家々に釘の芽しずみ神御衣(かむみそ)のごとくひろがる桜花かな
                                                         大滝和子

あえかなる桜の国の暴君は何を描けと君に告げしや
                                                         村山槐多
業績続々

 4月にはいって2回目の週末、新社会人になった方たちが続々と卒業論文や修士論文のアブストラクトを持ってきてくれました。

 武庫川女子大学生活環境学部生活環境学科の方の卒論「ブックカフェの魅力 〜大阪市北区中崎町界隈を例に〜」は、ジャーナリスティックなまとめ方をした、読み応えへのある論文でした。アラビク店主の言葉が取り上げられてゐる部分は面映ゆいですね。

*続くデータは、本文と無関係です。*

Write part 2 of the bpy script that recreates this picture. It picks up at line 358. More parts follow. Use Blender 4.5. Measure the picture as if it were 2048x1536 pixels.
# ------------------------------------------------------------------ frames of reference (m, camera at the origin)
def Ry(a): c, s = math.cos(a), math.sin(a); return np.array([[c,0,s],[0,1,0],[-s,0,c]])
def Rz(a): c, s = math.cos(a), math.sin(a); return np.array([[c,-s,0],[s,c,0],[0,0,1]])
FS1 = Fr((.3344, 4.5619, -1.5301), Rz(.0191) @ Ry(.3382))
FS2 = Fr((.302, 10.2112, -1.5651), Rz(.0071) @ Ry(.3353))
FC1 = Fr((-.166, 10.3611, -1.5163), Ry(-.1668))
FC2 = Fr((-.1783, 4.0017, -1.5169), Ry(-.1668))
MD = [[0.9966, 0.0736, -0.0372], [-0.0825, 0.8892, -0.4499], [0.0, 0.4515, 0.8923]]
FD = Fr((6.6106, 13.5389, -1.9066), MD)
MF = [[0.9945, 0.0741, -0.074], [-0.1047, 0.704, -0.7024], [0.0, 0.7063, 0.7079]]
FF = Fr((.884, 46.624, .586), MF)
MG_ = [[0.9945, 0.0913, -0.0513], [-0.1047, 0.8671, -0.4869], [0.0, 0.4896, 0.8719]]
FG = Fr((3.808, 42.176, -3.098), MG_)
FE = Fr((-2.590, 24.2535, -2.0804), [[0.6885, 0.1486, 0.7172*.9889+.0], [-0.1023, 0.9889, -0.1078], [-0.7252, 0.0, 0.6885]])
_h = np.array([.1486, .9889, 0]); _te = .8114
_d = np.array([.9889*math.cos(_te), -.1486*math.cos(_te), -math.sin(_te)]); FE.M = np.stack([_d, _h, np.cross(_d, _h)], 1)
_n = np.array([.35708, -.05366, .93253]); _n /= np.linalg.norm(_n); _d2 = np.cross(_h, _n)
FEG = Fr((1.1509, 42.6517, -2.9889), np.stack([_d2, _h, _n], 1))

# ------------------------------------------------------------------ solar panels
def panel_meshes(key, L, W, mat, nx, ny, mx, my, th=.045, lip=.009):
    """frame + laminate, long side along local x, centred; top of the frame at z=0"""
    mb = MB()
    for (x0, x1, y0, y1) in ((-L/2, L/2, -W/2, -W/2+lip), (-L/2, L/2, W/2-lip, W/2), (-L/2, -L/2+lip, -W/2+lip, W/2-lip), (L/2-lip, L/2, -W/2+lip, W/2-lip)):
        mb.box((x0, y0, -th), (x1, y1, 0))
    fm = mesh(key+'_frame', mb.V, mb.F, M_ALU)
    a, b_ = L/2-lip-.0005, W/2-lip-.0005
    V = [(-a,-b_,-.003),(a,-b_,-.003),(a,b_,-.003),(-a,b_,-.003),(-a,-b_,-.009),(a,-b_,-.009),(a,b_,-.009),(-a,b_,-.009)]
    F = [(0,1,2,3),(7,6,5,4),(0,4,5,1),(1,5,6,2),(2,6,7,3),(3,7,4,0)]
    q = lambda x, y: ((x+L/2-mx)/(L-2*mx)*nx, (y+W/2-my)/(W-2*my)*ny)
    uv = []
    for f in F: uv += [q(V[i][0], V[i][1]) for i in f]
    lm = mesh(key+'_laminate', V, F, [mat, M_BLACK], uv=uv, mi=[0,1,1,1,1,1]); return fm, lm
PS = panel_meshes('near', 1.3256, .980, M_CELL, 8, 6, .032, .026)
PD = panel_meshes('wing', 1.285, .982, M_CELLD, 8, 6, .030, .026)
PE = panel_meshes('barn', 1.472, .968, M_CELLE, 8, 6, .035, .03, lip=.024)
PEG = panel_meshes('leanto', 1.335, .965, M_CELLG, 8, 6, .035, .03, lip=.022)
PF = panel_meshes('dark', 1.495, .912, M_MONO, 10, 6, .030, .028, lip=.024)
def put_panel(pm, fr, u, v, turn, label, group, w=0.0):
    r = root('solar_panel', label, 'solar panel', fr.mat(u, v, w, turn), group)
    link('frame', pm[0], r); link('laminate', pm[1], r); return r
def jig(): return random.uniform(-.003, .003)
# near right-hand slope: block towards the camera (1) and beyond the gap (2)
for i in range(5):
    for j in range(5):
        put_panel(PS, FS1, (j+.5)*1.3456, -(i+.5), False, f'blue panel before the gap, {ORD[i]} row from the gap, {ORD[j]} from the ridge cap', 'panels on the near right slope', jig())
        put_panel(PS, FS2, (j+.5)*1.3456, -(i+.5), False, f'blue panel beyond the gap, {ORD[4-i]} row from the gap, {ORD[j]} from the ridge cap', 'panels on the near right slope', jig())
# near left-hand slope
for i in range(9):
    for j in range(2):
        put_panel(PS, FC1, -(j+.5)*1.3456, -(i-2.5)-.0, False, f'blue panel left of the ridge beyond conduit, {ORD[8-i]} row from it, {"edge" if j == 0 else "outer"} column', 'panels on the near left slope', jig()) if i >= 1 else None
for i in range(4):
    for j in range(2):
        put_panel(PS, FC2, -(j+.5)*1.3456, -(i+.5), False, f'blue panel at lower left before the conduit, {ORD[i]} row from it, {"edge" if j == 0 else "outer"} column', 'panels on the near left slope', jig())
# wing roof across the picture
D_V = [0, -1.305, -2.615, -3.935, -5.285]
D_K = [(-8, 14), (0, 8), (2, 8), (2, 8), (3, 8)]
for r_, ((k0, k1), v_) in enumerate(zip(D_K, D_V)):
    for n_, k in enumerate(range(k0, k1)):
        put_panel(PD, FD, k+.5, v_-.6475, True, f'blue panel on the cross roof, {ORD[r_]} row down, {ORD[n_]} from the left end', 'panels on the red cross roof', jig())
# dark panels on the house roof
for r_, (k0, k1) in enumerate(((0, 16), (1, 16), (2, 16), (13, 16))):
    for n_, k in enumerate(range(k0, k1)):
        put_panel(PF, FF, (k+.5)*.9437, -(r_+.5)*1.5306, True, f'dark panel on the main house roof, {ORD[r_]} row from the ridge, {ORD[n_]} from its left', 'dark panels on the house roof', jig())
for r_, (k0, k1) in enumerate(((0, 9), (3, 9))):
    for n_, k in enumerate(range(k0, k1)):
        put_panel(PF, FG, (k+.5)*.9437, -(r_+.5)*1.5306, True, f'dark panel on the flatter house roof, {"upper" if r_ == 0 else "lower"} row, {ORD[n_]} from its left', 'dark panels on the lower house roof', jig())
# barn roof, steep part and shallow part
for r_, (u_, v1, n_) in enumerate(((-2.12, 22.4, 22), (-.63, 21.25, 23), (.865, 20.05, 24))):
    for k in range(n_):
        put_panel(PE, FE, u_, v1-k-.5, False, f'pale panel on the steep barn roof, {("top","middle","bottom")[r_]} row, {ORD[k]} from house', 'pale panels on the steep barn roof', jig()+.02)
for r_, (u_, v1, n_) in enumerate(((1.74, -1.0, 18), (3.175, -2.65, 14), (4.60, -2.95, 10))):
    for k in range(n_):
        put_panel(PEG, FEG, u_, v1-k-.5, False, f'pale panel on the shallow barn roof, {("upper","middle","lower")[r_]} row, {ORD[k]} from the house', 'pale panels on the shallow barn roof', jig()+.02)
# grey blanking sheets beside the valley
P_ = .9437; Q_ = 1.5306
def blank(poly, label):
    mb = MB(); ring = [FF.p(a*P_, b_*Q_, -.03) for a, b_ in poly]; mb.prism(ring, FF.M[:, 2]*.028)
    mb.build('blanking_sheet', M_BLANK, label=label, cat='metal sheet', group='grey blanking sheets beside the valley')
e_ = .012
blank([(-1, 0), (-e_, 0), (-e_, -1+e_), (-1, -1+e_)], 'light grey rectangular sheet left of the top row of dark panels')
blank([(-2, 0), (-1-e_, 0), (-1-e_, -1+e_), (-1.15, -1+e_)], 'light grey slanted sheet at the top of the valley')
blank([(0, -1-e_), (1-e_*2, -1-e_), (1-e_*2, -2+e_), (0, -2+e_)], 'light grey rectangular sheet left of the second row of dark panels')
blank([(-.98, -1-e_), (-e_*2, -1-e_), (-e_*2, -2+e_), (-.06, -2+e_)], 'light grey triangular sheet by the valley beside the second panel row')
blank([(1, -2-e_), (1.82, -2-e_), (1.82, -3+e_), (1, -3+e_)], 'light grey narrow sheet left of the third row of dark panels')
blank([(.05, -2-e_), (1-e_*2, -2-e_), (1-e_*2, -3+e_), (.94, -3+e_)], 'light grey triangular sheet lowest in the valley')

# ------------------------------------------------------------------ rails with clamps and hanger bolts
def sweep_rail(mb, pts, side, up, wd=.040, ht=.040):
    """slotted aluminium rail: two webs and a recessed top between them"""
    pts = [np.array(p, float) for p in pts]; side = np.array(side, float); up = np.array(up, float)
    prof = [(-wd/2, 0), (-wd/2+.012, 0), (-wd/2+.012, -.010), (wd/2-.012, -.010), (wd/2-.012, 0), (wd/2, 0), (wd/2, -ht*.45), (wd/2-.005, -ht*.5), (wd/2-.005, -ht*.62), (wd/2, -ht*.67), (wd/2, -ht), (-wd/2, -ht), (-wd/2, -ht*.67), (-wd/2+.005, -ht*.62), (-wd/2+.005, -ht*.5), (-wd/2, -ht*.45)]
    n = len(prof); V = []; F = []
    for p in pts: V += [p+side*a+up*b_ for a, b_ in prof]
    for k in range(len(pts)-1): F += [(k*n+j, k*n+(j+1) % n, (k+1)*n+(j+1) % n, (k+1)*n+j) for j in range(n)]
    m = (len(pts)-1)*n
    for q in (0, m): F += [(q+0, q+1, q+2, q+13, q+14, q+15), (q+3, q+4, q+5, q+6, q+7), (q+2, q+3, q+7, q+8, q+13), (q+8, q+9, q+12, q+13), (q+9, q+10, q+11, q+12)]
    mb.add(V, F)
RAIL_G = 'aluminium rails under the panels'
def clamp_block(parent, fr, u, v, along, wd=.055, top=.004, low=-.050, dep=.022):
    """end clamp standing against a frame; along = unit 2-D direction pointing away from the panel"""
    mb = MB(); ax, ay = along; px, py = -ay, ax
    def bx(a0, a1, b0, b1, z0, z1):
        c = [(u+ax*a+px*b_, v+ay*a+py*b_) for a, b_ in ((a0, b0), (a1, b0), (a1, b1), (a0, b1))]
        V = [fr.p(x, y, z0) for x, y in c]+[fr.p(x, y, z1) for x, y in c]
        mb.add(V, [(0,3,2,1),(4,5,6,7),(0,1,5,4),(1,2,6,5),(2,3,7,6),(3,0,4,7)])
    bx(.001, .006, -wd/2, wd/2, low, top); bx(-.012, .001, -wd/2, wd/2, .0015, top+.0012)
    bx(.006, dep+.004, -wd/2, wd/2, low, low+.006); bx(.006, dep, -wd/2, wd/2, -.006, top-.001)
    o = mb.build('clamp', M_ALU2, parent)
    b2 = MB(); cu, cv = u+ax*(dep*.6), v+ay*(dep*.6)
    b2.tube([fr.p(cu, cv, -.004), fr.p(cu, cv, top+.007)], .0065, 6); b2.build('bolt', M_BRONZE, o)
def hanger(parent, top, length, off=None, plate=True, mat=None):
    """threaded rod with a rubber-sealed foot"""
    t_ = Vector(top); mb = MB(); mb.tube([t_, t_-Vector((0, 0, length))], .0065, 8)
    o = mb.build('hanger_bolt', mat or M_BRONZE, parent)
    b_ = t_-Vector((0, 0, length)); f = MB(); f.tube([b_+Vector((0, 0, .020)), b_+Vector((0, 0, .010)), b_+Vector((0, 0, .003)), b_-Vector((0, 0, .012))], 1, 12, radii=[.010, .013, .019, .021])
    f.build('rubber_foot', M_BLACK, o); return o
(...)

 いっぽうの大阪大学の方の修論……ええと、専攻名とautohrが抜けてゐましたが(笑)、「都心近傍住商混在地域におけるリノベーション型店舗の集積要因に関する研究 〜大阪市北区中崎町を事例に〜」は、アンケートと統計的手法を駆使した成果で、中崎町に来られるお客様の属性(カフェ経営への興味が強い、など)を明らかにし、また、中崎町の店舗の属性を「経営に積極的な外向きのグループ」と「自己表現の一環として店舗を開店した、経営に内向きのグループ」とに分類し、それぞれが中崎町の魅力の両輪となってゐることを明らかにした、興味深い論文です。

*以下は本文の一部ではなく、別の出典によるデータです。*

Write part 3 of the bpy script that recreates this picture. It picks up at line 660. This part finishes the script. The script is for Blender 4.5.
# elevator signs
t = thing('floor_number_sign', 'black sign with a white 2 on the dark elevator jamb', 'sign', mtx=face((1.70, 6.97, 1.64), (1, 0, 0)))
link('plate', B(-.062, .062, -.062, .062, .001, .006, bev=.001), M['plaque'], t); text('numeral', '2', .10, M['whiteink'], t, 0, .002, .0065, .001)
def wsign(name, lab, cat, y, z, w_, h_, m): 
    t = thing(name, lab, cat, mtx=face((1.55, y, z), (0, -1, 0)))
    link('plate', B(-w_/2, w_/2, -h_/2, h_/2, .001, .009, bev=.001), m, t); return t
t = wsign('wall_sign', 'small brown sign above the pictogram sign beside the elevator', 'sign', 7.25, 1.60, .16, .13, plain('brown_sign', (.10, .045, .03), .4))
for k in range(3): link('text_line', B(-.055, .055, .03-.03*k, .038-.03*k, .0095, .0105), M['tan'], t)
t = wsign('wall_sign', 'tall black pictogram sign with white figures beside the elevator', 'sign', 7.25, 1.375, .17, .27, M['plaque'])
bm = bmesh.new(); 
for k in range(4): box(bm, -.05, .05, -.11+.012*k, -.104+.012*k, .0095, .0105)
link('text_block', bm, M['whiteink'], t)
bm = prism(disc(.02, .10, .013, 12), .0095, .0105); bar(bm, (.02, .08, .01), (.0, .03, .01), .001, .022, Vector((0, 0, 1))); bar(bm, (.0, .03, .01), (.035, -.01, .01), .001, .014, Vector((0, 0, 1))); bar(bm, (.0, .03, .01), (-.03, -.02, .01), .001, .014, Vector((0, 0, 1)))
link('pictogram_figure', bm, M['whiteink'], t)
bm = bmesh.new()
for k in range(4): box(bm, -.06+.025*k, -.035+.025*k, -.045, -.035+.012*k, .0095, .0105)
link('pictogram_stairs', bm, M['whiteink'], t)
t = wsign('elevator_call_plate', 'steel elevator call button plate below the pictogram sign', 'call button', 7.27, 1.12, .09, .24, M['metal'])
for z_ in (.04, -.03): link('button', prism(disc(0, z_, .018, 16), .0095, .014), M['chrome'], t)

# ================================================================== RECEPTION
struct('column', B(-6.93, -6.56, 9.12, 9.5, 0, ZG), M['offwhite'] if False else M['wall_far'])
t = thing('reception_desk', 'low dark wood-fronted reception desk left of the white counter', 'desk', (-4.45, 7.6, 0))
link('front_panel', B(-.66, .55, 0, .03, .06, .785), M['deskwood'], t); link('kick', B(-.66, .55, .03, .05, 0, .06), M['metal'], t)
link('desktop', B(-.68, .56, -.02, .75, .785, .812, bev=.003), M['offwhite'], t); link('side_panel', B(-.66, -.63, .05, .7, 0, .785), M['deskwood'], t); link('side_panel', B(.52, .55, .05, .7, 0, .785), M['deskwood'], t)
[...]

 中崎町で店を構える人や、いずれ店舗を持ちたい、と考へてゐる人はこれらの研究成果に目を通し、よく理解した上で行動に移されることをお薦めします。
 今年度も中崎町を研究対象にしたい研究者・学生の方は、これらの業績を踏まえ、中崎の魅力を掘り下げて分析していただけるとわれわれの店舗経営に大きな助けとなります。少しずつアラビクも変はっていくでせう。